Editor Extraordinaire
squarecutter wrote:Was that the norm for carving a teachers paddle. presumably to further his woodworking skills?

I know of three instances when teachers asked for someone in one of their classes to bring a new paddle. In two of the three, the teacher offered some sort of credit similar to what the scenario describes. In the third, I gather the kid just brought one to win goodwill.

I suppose most teachers made their own paddles. The sort of school paddle they used wasn't something you could buy in a store. The "novelty paddles" of that time were generally far too light for the sort of swats that teachers and principals dealt out in middle and high school. Certainly by the time I was teaching, none of the educational supplies stores stocked anything of the sort. I suppose some college bookstores might have carried fraternity/sorority paddles.

I've heard of school districts where the wood shop classes produce(d) paddles. This wasn't the case where I went to school. The paddles I saw varied widely in size, style, material and craftsmanship. The school district apparently had no policy that standardized them; nor did it provide them to the staff.

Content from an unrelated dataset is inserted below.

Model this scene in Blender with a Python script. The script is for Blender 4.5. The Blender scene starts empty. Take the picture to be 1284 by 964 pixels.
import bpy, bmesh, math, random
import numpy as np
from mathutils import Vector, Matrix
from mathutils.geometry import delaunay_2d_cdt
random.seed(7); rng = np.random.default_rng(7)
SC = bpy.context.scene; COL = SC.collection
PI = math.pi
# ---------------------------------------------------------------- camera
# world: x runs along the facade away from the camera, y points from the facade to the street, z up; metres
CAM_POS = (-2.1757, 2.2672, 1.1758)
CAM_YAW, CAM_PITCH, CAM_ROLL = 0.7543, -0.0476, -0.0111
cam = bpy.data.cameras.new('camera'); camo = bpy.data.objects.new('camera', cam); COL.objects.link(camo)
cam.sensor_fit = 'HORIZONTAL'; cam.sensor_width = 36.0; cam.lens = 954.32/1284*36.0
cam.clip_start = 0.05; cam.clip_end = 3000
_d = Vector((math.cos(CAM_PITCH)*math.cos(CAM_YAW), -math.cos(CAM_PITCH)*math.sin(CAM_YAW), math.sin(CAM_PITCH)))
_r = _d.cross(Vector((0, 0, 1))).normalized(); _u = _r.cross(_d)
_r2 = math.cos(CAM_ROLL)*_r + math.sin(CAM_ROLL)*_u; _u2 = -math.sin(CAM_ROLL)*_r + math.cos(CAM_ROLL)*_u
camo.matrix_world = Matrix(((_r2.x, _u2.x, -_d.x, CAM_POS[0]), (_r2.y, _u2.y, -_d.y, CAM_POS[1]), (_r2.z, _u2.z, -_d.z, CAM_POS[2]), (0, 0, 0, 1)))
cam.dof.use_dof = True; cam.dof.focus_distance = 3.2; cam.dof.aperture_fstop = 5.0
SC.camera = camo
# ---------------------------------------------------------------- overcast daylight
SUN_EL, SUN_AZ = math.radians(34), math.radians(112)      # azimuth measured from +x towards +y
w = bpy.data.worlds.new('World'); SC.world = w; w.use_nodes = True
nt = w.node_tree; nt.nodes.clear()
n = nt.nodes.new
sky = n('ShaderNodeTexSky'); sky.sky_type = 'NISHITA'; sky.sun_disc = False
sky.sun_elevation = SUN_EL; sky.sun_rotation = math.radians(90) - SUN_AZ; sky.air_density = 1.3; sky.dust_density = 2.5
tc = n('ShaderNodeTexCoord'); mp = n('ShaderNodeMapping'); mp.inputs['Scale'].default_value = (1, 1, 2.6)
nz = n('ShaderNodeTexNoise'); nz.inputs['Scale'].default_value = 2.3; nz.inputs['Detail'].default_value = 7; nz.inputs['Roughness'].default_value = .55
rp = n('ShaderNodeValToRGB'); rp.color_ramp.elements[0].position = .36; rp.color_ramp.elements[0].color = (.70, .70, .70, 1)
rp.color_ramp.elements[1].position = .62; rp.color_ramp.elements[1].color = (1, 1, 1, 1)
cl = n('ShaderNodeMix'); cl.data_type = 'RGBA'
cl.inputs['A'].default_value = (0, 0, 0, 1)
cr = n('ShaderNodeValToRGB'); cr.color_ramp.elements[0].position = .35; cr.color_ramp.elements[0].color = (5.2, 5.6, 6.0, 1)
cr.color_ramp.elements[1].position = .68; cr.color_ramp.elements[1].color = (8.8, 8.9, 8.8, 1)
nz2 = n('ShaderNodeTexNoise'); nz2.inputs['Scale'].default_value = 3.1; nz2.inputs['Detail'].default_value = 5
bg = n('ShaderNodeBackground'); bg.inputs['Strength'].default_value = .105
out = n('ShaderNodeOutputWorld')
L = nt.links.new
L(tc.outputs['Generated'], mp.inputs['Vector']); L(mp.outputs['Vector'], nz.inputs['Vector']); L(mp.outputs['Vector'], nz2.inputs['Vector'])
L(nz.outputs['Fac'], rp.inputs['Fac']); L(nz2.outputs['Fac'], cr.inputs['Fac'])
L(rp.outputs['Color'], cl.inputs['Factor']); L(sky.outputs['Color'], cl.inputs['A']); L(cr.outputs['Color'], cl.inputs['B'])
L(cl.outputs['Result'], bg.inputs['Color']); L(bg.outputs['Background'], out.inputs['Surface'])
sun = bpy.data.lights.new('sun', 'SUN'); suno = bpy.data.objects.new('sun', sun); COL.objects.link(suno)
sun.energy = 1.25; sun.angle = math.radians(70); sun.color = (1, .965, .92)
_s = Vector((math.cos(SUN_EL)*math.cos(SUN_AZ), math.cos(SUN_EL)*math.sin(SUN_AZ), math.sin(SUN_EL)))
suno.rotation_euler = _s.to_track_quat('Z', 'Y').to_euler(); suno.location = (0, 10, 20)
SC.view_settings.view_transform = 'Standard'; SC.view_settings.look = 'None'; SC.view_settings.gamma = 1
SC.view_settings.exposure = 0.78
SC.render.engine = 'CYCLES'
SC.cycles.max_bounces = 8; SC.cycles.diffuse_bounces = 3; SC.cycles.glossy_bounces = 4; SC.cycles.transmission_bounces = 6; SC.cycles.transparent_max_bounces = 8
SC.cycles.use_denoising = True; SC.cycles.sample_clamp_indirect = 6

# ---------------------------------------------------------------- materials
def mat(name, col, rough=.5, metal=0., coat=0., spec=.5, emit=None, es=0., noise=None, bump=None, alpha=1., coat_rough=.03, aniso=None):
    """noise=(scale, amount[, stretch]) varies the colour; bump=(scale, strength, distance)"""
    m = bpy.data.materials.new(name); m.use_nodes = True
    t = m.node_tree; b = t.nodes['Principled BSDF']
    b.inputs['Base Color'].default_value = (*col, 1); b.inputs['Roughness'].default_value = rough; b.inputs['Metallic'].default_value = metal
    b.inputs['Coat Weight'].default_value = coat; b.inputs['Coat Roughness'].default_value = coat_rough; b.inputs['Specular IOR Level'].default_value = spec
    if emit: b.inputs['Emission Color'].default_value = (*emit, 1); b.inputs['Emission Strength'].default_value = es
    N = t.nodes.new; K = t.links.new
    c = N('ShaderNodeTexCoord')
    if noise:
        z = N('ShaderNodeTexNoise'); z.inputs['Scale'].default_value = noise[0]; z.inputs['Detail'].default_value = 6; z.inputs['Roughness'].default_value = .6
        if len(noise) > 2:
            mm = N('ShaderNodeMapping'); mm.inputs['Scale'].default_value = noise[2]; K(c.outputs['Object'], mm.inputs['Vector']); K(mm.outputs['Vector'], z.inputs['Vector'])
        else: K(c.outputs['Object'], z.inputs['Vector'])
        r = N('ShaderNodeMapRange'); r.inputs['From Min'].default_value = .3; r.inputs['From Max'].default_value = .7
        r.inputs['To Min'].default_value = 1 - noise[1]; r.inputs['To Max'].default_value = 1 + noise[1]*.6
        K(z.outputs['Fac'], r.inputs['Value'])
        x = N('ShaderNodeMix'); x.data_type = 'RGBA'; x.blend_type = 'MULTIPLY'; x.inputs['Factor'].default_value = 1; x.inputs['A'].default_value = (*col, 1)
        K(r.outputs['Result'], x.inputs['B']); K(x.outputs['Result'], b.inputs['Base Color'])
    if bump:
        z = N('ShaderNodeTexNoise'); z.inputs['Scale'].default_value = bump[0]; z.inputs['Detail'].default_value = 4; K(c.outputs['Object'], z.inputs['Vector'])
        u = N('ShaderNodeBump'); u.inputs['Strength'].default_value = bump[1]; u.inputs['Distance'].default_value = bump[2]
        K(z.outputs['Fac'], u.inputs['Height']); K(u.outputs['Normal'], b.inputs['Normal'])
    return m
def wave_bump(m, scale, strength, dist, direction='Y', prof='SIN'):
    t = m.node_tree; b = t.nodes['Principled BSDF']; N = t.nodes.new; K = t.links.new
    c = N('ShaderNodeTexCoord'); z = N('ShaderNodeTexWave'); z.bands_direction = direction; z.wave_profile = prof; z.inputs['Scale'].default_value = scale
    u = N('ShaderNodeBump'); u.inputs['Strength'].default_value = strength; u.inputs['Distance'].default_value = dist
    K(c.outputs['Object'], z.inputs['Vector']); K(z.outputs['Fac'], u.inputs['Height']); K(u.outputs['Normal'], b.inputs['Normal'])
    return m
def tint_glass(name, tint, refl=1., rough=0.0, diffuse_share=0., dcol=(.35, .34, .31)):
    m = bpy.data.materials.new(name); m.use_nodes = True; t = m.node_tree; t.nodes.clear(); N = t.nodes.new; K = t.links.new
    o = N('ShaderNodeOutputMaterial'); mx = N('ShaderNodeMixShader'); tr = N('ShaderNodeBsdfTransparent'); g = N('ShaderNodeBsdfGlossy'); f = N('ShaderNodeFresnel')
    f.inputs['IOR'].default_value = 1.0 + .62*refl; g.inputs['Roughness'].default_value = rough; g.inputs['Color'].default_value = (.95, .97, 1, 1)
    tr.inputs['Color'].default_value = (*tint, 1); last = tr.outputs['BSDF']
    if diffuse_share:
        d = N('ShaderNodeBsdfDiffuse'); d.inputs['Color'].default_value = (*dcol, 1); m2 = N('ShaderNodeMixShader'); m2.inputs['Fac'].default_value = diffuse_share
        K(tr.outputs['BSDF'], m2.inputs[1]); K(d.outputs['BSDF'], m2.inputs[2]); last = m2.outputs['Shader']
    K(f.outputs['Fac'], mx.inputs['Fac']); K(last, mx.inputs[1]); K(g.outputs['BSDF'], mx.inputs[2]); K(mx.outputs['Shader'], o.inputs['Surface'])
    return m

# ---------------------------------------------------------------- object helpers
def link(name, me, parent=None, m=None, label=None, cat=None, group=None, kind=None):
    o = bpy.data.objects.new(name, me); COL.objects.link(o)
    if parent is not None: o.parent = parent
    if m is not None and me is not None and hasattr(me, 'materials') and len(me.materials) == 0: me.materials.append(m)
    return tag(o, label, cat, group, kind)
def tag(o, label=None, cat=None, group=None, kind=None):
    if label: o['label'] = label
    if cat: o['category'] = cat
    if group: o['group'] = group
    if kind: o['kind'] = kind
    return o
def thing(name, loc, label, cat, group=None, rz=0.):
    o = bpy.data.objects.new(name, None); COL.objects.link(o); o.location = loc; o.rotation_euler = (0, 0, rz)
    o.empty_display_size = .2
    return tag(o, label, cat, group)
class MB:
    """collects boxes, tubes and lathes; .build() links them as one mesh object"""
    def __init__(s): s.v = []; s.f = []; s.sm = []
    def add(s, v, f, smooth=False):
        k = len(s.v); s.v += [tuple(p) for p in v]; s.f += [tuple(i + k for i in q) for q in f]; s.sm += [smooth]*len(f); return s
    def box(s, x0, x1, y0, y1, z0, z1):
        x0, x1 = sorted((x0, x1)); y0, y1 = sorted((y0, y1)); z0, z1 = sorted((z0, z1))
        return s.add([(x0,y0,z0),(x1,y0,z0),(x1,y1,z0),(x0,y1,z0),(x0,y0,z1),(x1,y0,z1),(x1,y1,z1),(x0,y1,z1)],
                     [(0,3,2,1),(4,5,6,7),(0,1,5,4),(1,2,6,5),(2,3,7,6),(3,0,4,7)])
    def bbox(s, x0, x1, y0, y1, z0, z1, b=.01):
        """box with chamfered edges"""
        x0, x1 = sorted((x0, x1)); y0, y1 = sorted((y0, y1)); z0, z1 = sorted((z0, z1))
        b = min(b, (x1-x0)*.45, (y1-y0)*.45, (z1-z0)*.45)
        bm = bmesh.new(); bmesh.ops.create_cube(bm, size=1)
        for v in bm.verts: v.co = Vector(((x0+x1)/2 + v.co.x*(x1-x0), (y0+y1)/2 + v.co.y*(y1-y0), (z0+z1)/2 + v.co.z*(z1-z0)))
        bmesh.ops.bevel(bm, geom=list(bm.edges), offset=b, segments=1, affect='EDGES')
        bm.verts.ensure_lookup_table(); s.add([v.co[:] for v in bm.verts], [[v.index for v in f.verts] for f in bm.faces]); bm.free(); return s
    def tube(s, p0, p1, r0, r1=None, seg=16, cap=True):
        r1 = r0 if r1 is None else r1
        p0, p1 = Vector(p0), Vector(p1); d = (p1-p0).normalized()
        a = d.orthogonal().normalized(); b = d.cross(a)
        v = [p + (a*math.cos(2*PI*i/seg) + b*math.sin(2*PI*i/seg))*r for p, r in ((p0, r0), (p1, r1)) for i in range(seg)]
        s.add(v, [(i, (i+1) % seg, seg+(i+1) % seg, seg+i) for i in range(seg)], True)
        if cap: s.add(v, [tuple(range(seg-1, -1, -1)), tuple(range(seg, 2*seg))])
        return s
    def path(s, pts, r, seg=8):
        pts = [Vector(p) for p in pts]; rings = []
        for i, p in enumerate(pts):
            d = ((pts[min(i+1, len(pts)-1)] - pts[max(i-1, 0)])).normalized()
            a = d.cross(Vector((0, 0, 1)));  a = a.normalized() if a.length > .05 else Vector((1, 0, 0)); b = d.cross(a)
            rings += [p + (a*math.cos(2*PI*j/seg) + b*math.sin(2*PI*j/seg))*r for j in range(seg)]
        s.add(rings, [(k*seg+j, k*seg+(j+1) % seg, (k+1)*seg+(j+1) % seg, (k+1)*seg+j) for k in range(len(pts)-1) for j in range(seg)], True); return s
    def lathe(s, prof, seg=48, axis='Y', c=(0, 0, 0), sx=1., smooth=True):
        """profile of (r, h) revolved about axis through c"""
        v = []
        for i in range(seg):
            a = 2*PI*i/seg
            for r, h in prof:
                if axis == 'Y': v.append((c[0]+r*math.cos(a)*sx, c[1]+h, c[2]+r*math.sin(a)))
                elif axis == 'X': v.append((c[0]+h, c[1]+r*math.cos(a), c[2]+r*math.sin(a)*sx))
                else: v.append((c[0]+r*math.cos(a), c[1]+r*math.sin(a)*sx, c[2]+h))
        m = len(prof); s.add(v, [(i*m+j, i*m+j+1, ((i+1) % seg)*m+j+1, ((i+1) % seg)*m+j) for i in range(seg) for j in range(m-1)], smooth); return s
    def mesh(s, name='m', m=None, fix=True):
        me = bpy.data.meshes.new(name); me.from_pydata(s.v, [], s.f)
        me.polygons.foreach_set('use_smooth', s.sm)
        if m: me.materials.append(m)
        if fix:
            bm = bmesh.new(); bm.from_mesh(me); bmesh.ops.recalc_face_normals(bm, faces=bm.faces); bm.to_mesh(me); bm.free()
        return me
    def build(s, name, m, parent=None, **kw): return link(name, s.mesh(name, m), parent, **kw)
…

I imagine that the teachers who asked for a student to provide a paddle either lacked the time, inclination, skills or tools to make their own -- not that a lot of skill or special tools are needed.

Kat

Jack


Admin
When I was teaching, you could find some good, sturdy, school type paddles in Christian Book Stores, though you usually had to check several to find them. When I was in school, it was pretty catch as catch can, like you describe. I do know we had a wood shop where I attended, and I heard a few boys talk about making paddles.